How does a Transition to Retirement Income Stream Work?
Individuals over age 55 may access their superannuation in pension form. The pension is called a Transition to Retirement Income Stream.
- A Transition to Retirement Income Stream pension is available to anyone aged 55 – 64.
- The pension pays between an annual minimum pension of 4% of account balance and a maximum pension of 10% of account balance.
- No commutations (lump sum withdrawals) are available from the TRANSITION TO RETIREMENT INCOME STREAM capital.
- Once the pension receipient meets another condition of release (for example, obtaining age 65) the 10% cap is removed and full commutations are available.
- A person aged 60 or over in receipt of a Transition to Retirement Income Stream receives the income stream income tax free.
- A significant advantage of a Transition to Retirement Income Stream is that the capital underlying the pension moves into tax-free phase.
Therefore advantages of a Transition to Retirement Income Stream are:
- The payment can be varied annually within the minimum and maximum range (4% - 10% of annual account balance).
- After age 60, the income from the pension is tax-free.
- The capital underlying the pension is exempt from income and capital gains tax.
- Franking credits may be refunded as cash payments to the SMSF.
- Prior to age 60, the pension income is eligible for a deduction based on the proportion of undeducted contributions within the pension capital.
- Prior to age 60, the net pension income (pension less deductible) is eligible for a 15% tax rebate.
However, disadvantages of a Transition to Retirement Income Stream are:
- There is no guarantee how long the pension will last, as it is dependent on the level of the pension payments and the performance of the underlying investments. For a SMSF should the balance fall below $200,000 it may not be viable to continue the fund as accounting and compliance costs negatively impact the fund’s performance.
- You may not make cash withdrawals from the pension capital.

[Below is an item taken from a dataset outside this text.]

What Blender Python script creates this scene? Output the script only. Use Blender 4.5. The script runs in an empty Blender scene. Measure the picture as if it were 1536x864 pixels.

- A Transition to Retirement Income Stream does not qualify for any Centrelink asset test exemptions. Subsequently the full superannuation balance will be assessed under the Centrelink assets test.
Please note:
Various factors need to be considered when determining whether this strategy is relevant to you – including the size of your superannuation savings, your employer's ability to pay contributions to an appropriate superannuation fund and your ability to salary sacrifice additional amounts to super.